Stated exercise:
Reproduce the listing below without changes, except that pictures are left out.
┌──
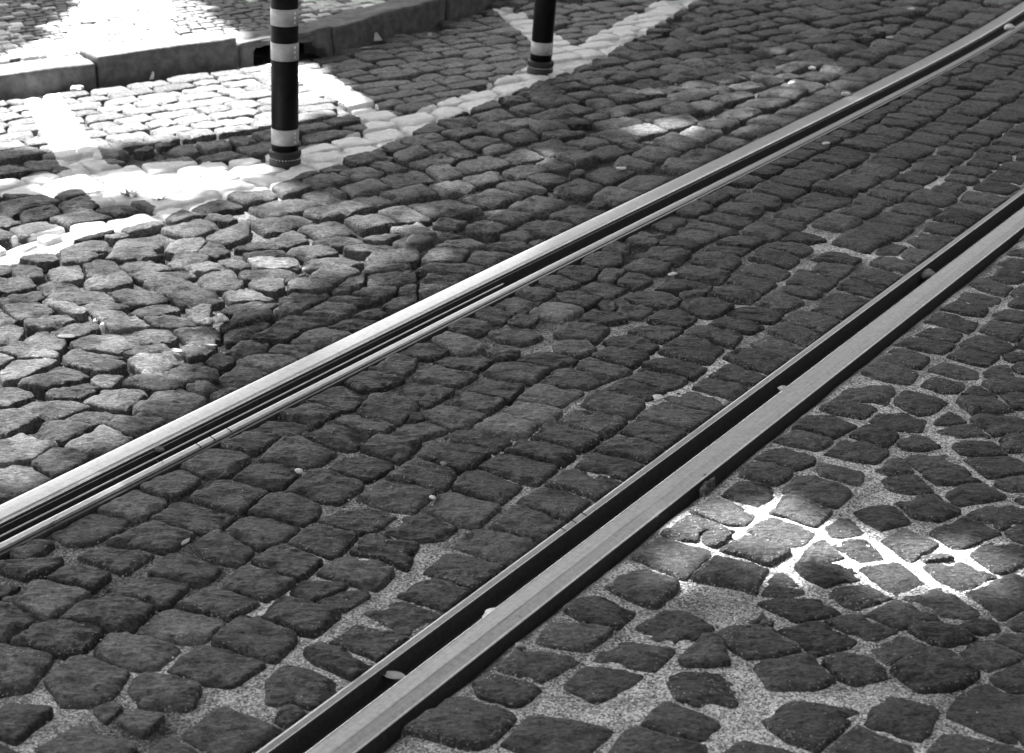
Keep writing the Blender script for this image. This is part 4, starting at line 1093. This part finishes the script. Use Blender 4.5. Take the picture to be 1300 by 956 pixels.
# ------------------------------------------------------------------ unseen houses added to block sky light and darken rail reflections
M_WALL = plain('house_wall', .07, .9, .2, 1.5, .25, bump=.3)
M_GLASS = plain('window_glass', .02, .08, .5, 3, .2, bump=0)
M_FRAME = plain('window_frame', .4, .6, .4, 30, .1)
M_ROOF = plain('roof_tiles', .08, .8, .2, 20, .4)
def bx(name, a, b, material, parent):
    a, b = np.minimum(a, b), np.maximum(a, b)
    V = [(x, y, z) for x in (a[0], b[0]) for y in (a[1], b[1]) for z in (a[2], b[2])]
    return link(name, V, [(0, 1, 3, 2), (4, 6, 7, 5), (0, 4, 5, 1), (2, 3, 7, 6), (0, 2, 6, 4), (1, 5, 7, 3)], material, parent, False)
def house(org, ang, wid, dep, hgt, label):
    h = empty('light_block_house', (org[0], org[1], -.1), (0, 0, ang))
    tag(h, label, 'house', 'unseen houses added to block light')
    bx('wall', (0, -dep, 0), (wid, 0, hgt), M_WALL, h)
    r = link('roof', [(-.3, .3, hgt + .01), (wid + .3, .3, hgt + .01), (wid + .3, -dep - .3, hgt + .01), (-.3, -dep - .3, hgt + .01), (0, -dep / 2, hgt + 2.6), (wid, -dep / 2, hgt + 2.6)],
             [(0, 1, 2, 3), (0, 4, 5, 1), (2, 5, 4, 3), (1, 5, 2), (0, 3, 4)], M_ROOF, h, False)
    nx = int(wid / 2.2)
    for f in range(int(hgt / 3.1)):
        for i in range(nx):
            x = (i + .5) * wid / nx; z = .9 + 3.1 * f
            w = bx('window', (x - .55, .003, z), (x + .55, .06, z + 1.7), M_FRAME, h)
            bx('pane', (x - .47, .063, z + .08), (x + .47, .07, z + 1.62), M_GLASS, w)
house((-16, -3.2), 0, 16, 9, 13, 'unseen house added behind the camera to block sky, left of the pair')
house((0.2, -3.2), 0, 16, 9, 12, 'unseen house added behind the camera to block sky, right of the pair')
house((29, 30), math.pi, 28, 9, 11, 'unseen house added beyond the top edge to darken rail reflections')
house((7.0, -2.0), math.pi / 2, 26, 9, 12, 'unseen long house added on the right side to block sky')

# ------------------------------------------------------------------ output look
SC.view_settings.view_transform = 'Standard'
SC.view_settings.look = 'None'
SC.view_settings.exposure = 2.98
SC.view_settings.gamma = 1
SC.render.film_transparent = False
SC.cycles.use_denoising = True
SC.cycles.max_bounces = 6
└──
Written solution:
Keep writing the Blender script for this image. This is part 4, starting at line 1093. This part finishes the script. Use Blender 4.5. Take the picture to be 1300 by 956 pixels.
# ------------------------------------------------------------------ unseen houses added to block sky light and darken rail reflections
M_WALL = plain('house_wall', .07, .9, .2, 1.5, .25, bump=.3)
M_GLASS = plain('window_glass', .02, .08, .5, 3, .2, bump=0)
M_FRAME = plain('window_frame', .4, .6, .4, 30, .1)
M_ROOF = plain('roof_tiles', .08, .8, .2, 20, .4)
def bx(name, a, b, material, parent):
    a, b = np.minimum(a, b), np.maximum(a, b)
    V = [(x, y, z) for x in (a[0], b[0]) for y in (a[1], b[1]) for z in (a[2], b[2])]
    return link(name, V, [(0, 1, 3, 2), (4, 6, 7, 5), (0, 4, 5, 1), (2, 3, 7, 6), (0, 2, 6, 4), (1, 5, 7, 3)], material, parent, False)
def house(org, ang, wid, dep, hgt, label):
    h = empty('light_block_house', (org[0], org[1], -.1), (0, 0, ang))
    tag(h, label, 'house', 'unseen houses added to block light')
    bx('wall', (0, -dep, 0), (wid, 0, hgt), M_WALL, h)
    r = link('roof', [(-.3, .3, hgt + .01), (wid + .3, .3, hgt + .01), (wid + .3, -dep - .3, hgt + .01), (-.3, -dep - .3, hgt + .01), (0, -dep / 2, hgt + 2.6), (wid, -dep / 2, hgt + 2.6)],
             [(0, 1, 2, 3), (0, 4, 5, 1), (2, 5, 4, 3), (1, 5, 2), (0, 3, 4)], M_ROOF, h, False)
    nx = int(wid / 2.2)
    for f in range(int(hgt / 3.1)):
        for i in range(nx):
            x = (i + .5) * wid / nx; z = .9 + 3.1 * f
            w = bx('window', (x - .55, .003, z), (x + .55, .06, z + 1.7), M_FRAME, h)
            bx('pane', (x - .47, .063, z + .08), (x + .47, .07, z + 1.62), M_GLASS, w)
house((-16, -3.2), 0, 16, 9, 13, 'unseen house added behind the camera to block sky, left of the pair')
house((0.2, -3.2), 0, 16, 9, 12, 'unseen house added behind the camera to block sky, right of the pair')
house((29, 30), math.pi, 28, 9, 11, 'unseen house added beyond the top edge to darken rail reflections')
house((7.0, -2.0), math.pi / 2, 26, 9, 12, 'unseen long house added on the right side to block sky')

# ------------------------------------------------------------------ output look
SC.view_settings.view_transform = 'Standard'
SC.view_settings.look = 'None'
SC.view_settings.exposure = 2.98
SC.view_settings.gamma = 1
SC.render.film_transparent = False
SC.cycles.use_denoising = True
SC.cycles.max_bounces = 6